For instance, the first piece of advice any home or business owner is given when a disaster hits: File a claim with your insurance company as soon as possible. Why? Because the process famously takes a long time and people who are recovering from a disaster aren’t likely to have a lot of time to waste.

But the traditional process for insurance claims starts with a phone call, then the company sends a representative to see the damage in person before any steps can be made to start fixing the problem. This process wasn’t ideal even before we started seeing frequent natural disasters. Before a disaster strikes there simply aren’t enough insurance advisors readily available to process all the claims fast enough. But now, these events impact so many people at once, insurance organizations have trouble getting to customer calls and claims as fast as they’d like.


Instead of sticking to this inefficient, laborious process, insurance brands could let customers use their smartphone cameras to collect and send the initial footage needed to start the claims process instantly. And in this case, a picture truly is a thousand words.

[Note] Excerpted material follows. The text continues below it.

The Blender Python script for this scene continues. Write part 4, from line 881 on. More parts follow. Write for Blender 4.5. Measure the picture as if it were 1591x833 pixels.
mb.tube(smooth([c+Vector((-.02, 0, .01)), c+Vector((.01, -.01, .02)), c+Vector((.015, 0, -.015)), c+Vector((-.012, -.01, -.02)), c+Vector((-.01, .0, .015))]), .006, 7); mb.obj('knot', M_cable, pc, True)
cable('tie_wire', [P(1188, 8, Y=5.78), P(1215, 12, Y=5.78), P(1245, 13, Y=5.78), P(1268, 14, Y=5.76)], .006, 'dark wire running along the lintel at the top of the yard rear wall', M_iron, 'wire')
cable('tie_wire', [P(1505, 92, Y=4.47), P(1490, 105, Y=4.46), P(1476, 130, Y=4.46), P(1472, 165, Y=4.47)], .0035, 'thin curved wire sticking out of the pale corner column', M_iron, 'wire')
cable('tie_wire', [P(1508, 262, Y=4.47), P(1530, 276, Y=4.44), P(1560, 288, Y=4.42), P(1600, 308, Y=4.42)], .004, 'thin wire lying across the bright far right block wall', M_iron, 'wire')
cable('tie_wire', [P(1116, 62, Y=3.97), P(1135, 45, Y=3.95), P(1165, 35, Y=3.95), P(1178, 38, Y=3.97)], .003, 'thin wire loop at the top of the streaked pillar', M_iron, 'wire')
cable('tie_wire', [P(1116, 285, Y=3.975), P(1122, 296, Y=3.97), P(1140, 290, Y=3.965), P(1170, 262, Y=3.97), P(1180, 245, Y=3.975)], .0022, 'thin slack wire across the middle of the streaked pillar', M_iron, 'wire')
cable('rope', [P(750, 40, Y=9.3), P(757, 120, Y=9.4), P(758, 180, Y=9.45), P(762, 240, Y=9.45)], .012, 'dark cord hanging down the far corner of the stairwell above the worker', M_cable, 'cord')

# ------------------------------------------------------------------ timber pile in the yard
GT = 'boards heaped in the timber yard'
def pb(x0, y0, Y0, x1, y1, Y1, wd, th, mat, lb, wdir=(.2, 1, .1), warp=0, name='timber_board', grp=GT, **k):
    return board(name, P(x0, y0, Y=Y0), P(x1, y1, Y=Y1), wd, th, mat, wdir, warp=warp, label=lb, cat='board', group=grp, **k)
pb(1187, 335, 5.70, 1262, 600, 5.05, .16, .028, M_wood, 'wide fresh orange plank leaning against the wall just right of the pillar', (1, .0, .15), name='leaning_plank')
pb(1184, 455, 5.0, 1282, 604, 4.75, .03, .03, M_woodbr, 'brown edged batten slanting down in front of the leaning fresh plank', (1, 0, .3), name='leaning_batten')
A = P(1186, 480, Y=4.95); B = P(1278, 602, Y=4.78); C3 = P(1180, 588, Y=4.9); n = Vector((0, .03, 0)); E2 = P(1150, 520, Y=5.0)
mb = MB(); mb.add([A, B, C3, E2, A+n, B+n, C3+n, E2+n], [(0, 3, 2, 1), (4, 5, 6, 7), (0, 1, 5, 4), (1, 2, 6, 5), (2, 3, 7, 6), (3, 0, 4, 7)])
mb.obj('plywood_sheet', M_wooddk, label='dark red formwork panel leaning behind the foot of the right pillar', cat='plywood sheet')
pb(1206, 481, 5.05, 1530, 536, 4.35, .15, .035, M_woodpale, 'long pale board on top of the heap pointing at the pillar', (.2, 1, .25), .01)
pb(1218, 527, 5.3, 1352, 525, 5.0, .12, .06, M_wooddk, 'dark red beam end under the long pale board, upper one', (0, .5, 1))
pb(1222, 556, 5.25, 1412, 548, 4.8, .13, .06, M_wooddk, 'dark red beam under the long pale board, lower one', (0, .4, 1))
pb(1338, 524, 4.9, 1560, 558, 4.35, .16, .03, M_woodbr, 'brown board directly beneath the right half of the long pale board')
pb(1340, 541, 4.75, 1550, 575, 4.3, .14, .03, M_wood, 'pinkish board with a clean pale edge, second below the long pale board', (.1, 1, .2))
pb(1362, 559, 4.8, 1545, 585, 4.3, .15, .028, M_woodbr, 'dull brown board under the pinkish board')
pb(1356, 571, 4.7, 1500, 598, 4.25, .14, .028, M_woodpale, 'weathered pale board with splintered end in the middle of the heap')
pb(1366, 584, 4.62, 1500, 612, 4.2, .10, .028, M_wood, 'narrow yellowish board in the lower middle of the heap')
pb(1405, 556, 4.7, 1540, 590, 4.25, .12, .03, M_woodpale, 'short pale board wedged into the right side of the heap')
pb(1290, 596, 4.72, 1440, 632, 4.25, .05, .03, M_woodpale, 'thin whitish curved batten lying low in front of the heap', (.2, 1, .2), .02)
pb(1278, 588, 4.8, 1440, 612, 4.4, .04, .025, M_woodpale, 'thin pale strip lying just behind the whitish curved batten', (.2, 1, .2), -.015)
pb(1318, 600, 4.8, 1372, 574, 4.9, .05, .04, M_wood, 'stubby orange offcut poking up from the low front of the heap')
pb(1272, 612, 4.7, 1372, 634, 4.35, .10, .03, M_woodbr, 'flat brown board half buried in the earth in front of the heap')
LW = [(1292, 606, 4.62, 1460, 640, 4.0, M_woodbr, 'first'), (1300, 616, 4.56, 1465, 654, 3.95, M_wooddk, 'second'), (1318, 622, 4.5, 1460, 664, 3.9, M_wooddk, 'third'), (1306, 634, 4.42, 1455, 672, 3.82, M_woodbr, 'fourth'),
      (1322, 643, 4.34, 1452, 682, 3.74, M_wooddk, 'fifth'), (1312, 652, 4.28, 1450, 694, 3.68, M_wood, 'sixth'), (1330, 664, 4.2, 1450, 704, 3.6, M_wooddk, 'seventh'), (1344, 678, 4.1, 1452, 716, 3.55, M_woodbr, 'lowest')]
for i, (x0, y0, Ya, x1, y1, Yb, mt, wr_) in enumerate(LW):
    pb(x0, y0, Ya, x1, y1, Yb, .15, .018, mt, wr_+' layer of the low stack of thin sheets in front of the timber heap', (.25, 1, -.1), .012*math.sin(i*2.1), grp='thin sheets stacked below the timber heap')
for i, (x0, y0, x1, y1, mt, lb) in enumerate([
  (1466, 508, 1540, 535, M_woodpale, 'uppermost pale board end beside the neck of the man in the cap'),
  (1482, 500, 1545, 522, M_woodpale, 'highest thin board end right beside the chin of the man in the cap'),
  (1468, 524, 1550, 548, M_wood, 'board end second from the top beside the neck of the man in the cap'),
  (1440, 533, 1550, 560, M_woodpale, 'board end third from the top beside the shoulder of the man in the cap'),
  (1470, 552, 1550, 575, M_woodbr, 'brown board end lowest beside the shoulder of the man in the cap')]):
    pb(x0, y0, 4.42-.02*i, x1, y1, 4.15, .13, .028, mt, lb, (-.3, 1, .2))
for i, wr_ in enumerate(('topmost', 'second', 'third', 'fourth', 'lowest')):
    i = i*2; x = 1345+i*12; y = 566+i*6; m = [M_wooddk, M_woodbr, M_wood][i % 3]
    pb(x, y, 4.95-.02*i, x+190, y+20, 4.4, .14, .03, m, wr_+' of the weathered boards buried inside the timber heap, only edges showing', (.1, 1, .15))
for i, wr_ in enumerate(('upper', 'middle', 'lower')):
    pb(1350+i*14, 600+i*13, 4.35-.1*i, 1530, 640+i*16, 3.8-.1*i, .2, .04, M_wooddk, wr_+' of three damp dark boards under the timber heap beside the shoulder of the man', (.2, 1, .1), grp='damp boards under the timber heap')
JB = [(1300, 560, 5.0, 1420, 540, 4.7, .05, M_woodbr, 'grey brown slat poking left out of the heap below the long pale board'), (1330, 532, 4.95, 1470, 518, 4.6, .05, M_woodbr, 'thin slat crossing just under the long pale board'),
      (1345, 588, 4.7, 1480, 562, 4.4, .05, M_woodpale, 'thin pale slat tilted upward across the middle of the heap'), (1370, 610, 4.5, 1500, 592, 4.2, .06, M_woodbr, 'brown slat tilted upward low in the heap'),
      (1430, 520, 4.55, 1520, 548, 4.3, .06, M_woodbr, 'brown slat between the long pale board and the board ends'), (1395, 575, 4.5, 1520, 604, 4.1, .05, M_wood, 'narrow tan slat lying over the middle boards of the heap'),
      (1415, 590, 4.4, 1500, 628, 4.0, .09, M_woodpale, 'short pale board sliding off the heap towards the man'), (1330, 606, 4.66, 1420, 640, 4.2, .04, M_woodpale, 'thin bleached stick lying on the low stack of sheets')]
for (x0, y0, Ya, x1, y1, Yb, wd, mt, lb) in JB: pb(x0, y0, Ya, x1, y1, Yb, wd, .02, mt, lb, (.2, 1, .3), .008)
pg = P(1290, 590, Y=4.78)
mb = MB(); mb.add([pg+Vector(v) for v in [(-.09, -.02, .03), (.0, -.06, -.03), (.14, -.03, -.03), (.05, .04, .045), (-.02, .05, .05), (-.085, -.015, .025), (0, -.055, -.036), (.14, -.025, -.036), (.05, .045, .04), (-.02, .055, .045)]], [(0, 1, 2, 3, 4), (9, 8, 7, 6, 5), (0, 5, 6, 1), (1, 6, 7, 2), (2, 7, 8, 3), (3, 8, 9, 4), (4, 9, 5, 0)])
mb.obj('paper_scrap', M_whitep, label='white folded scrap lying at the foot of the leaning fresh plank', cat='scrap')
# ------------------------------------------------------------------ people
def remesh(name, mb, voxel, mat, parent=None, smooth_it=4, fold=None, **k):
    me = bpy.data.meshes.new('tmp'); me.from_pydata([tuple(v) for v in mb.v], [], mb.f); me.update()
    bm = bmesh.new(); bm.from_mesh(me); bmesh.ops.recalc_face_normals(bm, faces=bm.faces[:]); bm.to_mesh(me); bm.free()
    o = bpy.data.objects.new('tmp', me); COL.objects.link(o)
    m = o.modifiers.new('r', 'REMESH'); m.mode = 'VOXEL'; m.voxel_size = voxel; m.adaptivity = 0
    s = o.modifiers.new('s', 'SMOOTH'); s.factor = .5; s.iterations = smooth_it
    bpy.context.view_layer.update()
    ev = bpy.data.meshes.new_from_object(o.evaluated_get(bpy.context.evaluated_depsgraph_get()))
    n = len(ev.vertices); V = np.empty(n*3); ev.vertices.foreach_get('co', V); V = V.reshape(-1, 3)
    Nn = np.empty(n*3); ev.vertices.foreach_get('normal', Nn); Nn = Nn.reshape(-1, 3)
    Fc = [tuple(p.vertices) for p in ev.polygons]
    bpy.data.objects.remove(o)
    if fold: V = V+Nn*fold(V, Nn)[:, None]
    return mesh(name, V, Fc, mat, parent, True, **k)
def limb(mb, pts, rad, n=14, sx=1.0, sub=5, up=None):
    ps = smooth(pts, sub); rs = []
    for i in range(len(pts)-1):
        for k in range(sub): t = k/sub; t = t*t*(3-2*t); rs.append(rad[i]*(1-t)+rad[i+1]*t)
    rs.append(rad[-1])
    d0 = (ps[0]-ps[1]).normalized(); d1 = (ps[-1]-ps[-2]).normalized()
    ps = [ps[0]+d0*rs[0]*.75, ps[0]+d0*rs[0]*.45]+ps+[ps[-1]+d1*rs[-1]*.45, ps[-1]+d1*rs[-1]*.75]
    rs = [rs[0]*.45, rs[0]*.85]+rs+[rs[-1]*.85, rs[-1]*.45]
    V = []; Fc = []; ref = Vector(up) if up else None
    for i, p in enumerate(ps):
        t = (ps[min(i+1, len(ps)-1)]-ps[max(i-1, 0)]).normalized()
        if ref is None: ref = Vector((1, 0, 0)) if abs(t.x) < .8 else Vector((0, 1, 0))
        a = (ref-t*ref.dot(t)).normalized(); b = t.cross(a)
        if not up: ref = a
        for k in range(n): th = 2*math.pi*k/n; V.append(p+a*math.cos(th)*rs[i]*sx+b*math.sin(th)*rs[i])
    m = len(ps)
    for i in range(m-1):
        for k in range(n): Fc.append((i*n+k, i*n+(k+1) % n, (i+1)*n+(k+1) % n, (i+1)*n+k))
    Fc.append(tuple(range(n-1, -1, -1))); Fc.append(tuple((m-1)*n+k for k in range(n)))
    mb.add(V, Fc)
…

It reduces labor for the insurance brand, encourages the customer to act immediately, while speeding up the claims process and including more accurate data.

Every step of the natural disaster recovery process has room for improvement. And technology could offer huge, lifesaving solutions. Brands have to design with the knowledge that soon someone will likely need to access them during a disaster. Thankfully, we have better tools than ever before to tackle this challenge.

How are you designing to improve user experience during and after natural disasters? What tools are you giving your customers to ease the strain of disaster recovery?